**What you should do**
Give the number of lines in the data that hold the word "picture", and nothing else.
======== Data shown ========
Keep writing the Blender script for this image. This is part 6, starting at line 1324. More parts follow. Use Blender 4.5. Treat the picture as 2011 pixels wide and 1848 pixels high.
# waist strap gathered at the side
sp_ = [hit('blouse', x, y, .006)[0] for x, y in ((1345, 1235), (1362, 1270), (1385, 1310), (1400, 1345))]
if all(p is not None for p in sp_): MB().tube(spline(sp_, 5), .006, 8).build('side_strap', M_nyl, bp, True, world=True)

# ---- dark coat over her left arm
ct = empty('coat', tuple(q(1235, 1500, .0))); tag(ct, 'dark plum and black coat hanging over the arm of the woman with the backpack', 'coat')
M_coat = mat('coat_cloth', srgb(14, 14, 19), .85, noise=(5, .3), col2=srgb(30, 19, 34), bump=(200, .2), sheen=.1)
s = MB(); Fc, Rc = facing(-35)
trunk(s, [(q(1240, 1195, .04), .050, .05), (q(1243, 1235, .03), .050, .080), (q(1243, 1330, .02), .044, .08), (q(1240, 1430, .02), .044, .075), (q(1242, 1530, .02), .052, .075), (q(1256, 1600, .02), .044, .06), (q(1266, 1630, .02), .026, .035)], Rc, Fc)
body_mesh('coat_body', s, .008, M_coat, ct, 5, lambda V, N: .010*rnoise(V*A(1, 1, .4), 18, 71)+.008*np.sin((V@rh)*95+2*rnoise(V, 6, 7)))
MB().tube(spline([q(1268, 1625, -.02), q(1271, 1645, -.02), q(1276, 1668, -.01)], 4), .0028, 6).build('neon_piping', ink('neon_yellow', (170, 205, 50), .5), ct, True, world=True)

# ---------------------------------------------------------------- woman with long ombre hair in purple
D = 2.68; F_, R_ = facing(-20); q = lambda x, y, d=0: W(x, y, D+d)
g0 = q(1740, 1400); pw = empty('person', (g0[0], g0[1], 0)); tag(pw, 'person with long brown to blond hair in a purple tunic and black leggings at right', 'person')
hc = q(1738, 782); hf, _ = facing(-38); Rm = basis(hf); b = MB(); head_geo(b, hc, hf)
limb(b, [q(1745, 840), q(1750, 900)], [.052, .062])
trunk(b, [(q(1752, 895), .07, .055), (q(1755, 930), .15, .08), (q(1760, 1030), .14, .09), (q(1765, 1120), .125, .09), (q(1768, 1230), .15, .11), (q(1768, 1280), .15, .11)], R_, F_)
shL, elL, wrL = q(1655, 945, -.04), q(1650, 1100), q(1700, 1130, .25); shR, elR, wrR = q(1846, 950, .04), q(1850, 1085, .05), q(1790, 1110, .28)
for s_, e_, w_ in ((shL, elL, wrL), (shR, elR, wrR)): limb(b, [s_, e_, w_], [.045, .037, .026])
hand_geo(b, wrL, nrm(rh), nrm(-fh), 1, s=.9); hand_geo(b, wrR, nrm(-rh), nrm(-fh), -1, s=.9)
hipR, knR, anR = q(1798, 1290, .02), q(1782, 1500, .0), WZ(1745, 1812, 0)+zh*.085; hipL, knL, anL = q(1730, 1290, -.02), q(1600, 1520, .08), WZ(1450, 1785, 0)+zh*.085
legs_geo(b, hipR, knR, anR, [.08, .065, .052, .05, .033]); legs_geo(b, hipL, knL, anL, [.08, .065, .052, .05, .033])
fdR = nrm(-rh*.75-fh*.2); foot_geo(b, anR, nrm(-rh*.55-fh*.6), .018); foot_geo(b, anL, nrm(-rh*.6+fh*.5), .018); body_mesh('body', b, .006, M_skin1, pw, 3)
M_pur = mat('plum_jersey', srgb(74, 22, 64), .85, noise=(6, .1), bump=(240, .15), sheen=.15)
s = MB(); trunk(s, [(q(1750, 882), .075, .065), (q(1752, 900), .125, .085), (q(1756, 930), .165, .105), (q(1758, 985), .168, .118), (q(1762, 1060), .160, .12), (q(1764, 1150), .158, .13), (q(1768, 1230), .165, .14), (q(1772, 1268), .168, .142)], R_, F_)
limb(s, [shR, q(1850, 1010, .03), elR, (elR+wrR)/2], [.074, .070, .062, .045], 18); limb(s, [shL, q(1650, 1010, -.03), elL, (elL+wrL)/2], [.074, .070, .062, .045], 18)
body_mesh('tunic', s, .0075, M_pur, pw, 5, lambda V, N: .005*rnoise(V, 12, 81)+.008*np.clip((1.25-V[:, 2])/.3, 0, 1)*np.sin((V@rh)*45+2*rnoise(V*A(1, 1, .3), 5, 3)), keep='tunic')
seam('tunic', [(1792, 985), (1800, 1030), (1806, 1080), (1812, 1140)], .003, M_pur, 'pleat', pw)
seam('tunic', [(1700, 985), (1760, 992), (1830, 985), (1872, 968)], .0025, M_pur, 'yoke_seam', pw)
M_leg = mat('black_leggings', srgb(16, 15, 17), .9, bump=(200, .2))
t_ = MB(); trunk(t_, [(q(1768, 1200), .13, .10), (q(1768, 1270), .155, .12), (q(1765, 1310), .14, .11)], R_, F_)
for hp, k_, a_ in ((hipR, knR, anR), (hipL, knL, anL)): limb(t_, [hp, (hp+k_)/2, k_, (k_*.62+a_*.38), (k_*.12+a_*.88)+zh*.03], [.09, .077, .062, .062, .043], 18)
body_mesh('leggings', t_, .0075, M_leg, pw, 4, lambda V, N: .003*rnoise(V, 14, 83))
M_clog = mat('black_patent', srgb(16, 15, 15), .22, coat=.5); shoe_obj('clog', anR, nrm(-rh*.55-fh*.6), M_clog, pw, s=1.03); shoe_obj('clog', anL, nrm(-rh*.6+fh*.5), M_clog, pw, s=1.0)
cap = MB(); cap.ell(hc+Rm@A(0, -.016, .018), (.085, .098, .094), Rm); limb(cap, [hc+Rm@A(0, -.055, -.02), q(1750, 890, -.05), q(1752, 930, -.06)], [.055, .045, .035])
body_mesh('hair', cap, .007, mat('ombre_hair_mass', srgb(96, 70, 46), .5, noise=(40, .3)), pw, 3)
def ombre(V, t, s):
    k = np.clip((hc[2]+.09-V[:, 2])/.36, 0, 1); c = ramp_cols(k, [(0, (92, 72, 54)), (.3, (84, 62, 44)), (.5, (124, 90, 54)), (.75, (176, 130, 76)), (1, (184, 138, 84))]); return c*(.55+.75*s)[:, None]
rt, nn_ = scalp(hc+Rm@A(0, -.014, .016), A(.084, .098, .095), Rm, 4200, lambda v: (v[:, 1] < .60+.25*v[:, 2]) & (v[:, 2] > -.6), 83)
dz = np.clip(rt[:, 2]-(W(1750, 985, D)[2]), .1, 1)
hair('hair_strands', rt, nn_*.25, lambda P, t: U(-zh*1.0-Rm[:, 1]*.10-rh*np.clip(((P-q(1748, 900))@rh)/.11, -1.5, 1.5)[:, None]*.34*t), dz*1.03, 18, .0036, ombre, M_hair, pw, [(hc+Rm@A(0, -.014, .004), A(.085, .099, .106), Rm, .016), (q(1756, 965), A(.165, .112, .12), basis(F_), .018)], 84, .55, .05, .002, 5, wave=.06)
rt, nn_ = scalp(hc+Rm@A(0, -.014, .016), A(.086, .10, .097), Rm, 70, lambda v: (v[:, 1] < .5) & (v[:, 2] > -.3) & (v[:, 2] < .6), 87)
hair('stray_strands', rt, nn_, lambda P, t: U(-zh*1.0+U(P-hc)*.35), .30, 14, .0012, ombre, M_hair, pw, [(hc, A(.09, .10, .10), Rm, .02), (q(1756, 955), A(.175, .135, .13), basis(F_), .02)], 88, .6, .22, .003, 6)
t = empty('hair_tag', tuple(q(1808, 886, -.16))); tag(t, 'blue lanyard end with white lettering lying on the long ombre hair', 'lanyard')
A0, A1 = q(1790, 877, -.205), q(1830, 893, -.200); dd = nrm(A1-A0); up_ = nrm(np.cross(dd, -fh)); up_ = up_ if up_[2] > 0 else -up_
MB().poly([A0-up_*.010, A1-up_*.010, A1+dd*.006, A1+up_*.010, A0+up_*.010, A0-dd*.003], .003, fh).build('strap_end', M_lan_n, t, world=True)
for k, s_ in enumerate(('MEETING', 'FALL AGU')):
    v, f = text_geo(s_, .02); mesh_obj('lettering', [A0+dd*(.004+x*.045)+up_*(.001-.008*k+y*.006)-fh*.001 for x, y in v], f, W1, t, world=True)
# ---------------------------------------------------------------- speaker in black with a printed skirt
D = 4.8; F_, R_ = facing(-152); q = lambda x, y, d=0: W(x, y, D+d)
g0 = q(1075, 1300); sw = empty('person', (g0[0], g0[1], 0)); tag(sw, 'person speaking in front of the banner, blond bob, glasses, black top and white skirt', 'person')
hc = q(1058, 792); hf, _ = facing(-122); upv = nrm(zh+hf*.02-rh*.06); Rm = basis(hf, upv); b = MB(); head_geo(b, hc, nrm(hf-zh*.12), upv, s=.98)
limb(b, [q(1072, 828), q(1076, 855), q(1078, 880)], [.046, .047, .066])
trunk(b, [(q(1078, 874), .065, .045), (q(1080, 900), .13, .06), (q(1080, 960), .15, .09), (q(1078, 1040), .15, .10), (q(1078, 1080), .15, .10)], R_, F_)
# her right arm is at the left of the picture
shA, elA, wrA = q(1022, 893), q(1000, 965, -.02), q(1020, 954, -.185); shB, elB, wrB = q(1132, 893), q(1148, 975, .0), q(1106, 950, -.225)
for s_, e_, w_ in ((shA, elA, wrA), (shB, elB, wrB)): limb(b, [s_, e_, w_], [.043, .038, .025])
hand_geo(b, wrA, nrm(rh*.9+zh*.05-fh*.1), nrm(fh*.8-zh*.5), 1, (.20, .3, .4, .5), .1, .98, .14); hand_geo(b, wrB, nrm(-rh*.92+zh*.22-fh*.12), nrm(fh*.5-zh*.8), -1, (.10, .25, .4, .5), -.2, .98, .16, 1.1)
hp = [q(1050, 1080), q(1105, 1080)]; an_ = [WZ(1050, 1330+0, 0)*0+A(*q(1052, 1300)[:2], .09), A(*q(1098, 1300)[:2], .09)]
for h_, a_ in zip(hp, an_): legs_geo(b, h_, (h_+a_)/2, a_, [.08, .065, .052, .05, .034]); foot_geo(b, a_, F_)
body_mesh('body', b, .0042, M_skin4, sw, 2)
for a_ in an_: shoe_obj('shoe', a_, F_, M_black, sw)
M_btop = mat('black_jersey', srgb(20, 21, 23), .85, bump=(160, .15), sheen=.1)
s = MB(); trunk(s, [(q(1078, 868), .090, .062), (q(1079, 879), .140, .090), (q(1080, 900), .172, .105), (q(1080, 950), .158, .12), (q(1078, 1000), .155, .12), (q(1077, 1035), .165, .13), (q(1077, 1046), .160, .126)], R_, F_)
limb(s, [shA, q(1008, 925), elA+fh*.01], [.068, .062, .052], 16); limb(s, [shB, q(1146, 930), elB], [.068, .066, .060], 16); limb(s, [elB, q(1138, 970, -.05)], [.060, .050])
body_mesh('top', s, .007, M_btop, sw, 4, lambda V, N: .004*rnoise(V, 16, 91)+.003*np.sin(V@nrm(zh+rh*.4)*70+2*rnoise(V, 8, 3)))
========
**Solution to this task**
2